Banks Edging Up in Short-Term Corporate Market

Commercial banks are slowly gaining market share in the business of selling short-term investments to companies looking to temporarily park their cash, according to a recent study.

The study of 381 companies with revenues over $100 million, by Treasury Strategies Inc., a Chicago research firm, revealed that sales of short-term instruments, such as money market mutual funds and commercial paper, were down 6% at securities dealers this year. Commercial banks, along with mutual fund companies and investment advisers, were able to pick up some of the slack.

But banks still lag far behind securities dealers. Dealers sold 63% of short-term investments, followed by capital markets groups, with an 18% market share. Banks sold 6% of short-term investments bought by companies - 4% in sweep accounts and 2% in demand deposits.

Though they are making inroads, banks still have a way to go to become big players in this business, said Anthony J. Carfang, a partner at Treasury Strategies. To do that, they have to get over their love affair with deposits, he said. The survey revealed that large corporations invest $41 for every $1 they deposit.

"Banks have been aggressive providing liquid products," Mr. Carfang said, and are getting more creative. Most large commercial banks now offer a variety of products and distribution channels to give companies liquidity, such as sweep accounts that invest remaining cash deposits into money market mutual funds at the end of the day.

First Chicago NBD, for example, has developed several alternatives to deposits. In addition to sweep accounts, its offers on-line investing in money market funds, said Deborah L. Edwards, a first vice president there.

"Corporate downsizing has reduced many corporate treasury staffs, and many companies don't have the expertise or time to buy securities how they used to," Ms. Edwards said.

Banks still have a long way to go in the short-term investments business, Mr. Carfang said. Only 2% of corporate liquid assets is in demand deposits, according to the survey. Mr. Carfang said many bankers are tenaciously trying to hang onto that last 2%, even though companies are moving away from simple deposits.

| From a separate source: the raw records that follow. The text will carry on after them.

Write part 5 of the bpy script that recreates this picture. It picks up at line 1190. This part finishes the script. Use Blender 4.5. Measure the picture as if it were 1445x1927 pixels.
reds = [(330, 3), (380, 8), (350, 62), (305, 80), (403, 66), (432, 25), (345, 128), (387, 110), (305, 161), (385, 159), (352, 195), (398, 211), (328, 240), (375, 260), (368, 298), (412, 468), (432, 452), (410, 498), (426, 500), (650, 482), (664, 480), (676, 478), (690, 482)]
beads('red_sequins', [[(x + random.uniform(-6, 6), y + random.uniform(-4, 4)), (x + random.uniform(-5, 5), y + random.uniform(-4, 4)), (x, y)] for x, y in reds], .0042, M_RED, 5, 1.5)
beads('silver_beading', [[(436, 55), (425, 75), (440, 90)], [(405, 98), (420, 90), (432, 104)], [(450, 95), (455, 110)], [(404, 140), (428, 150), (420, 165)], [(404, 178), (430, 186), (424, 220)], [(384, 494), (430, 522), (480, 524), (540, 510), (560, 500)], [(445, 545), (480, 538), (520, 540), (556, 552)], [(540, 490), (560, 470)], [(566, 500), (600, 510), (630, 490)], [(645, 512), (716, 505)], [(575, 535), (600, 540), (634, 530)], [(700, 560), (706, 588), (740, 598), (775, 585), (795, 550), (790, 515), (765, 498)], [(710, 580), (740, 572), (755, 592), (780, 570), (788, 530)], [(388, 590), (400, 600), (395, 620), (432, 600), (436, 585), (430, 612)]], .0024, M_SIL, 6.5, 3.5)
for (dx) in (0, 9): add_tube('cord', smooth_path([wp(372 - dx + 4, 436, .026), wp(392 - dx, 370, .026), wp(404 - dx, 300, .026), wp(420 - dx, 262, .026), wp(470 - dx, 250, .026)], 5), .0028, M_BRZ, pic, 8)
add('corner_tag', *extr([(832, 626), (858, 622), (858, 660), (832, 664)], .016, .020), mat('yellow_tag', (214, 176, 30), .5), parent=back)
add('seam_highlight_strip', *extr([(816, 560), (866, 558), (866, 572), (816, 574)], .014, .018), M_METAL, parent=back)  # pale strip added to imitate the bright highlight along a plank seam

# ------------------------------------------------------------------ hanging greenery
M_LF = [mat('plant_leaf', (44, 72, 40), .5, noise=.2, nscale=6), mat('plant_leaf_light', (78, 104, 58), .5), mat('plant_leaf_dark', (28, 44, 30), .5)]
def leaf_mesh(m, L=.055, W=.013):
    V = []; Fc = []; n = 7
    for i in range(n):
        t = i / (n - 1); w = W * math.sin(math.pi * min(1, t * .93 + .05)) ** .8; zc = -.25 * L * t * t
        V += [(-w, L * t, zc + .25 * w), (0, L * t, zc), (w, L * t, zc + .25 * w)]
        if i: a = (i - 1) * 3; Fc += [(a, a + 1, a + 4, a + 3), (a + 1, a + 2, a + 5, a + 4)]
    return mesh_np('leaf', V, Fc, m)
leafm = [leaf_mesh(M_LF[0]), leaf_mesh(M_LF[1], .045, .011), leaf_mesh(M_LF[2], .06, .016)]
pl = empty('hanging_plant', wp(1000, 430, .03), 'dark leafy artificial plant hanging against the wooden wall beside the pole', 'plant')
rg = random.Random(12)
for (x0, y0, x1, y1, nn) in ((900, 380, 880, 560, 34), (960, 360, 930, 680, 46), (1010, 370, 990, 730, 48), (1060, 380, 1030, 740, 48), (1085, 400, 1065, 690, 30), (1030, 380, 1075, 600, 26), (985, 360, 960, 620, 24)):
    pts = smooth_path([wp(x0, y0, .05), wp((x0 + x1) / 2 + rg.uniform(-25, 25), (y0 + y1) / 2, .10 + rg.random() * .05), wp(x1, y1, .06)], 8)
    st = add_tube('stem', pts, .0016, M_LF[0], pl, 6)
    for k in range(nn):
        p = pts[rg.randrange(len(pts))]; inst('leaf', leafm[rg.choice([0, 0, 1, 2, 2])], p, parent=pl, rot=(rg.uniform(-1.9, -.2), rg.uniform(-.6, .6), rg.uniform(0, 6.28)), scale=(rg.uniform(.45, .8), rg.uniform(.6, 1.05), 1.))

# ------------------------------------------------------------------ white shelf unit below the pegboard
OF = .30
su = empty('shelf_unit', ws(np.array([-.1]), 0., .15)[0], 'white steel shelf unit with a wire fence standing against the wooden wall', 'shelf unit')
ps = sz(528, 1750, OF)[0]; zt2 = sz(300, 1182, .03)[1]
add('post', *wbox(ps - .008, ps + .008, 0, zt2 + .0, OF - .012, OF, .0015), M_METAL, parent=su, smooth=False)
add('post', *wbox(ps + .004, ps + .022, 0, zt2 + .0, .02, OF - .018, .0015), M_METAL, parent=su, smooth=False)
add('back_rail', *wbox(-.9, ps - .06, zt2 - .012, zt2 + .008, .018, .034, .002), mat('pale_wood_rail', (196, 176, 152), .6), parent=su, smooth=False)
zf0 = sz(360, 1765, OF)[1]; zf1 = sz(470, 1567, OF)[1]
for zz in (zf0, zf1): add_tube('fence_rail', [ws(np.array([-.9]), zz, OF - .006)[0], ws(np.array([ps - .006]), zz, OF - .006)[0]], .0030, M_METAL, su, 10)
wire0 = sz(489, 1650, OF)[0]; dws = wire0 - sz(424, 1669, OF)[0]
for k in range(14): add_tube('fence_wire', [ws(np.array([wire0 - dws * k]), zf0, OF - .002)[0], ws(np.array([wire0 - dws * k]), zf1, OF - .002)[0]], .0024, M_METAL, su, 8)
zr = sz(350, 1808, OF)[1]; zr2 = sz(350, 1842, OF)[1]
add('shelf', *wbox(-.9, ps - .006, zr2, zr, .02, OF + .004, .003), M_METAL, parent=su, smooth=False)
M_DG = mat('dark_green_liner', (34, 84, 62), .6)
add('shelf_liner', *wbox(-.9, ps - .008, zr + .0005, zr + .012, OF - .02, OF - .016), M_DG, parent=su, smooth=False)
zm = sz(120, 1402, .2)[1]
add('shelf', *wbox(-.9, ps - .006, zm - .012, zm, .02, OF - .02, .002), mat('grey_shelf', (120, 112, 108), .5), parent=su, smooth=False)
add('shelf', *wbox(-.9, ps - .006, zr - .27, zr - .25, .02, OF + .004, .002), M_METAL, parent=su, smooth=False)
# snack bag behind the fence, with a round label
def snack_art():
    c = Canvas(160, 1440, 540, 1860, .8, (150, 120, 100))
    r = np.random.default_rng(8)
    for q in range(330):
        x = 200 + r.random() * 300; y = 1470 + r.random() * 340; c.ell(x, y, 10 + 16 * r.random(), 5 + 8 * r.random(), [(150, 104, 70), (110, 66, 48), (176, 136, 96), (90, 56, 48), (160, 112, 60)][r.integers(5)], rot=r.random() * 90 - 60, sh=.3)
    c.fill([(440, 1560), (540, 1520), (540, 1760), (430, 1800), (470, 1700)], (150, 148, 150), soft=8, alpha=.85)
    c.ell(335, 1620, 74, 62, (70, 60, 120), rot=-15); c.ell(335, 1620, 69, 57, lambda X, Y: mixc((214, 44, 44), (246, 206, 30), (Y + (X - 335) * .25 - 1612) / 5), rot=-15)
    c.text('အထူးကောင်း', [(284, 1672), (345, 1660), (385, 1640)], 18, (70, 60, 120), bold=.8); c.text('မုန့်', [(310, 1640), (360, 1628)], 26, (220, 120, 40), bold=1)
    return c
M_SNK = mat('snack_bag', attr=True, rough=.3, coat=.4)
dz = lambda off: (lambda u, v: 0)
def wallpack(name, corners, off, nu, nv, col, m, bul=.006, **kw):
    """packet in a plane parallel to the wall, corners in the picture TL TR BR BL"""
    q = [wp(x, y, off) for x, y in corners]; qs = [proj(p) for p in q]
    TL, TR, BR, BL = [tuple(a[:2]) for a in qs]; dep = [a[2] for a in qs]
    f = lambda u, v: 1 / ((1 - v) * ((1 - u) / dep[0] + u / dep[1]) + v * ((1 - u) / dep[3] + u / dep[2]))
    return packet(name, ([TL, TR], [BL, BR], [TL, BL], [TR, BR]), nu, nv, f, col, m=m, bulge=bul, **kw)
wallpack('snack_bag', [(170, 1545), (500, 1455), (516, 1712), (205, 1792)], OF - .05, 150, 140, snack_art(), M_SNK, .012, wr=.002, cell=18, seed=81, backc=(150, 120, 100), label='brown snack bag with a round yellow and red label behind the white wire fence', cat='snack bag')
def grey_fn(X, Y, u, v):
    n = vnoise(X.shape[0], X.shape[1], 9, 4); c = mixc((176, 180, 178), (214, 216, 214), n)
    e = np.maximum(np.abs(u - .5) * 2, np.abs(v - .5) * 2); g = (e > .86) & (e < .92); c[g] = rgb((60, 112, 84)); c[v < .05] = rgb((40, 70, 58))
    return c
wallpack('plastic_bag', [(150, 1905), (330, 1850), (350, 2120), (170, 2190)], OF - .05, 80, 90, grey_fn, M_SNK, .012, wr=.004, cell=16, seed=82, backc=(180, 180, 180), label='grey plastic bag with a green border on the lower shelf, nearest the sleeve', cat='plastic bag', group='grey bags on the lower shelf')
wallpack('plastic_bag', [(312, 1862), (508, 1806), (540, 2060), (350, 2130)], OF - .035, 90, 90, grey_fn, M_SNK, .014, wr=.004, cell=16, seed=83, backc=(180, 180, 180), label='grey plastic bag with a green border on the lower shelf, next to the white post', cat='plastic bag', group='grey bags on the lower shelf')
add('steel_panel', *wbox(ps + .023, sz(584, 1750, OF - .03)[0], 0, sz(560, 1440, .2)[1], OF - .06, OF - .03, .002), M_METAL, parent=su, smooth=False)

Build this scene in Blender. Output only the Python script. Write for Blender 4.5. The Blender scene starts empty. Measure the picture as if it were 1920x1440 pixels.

At First Chicago, corporate customers are invited to seminars that recommend short-term cash investment options, Ms. Edwards said. Customers are told what investment instruments are available and the most lucrative at different times during the day, and whether they should manage the money in-house or have the bank do it.

Corporate customers are getting more sophisticated with investing their cash, Ms. Edwards said, as they feel more pressures from different areas.

The recent flurry of initial public offerings infused many companies with large amounts of cash very quickly, she said. Because companies do not want that money sitting around dormant, many go looking for short-term investments, she said.

Banks are on equal footing with securities dealers in the short-term investments business, said Thomas Logan, treasurer of Basic American Inc., San Francisco, and chairman of the Treasury Management Association.

"People are largely indifferent who they buy from," Mr. Logan said. Since much of this business is relationship-driven, if a treasurer is already working with a banker, it is easy to buy a short-term investment from the same person.

With recent high-profile investment losses at large entities such as Orange County, Calif., Procter & Gamble, and Pier One, some treasurers are questioning the wisdom of having an internal investment specialist, Ms. Edwards said.

Indeed, Mr. Logan said he has seen many smaller companies outsource treasury management to banks, because banks already have a cash management role.

Kent Crocombe, treasurer at Aladdin Industries Inc., Nashville, said he has noticed banks selling these instruments more aggressively than in the past.

"Six percent is only 6%," he said of banks' share of the short-term investment market, "but it is step in right direction."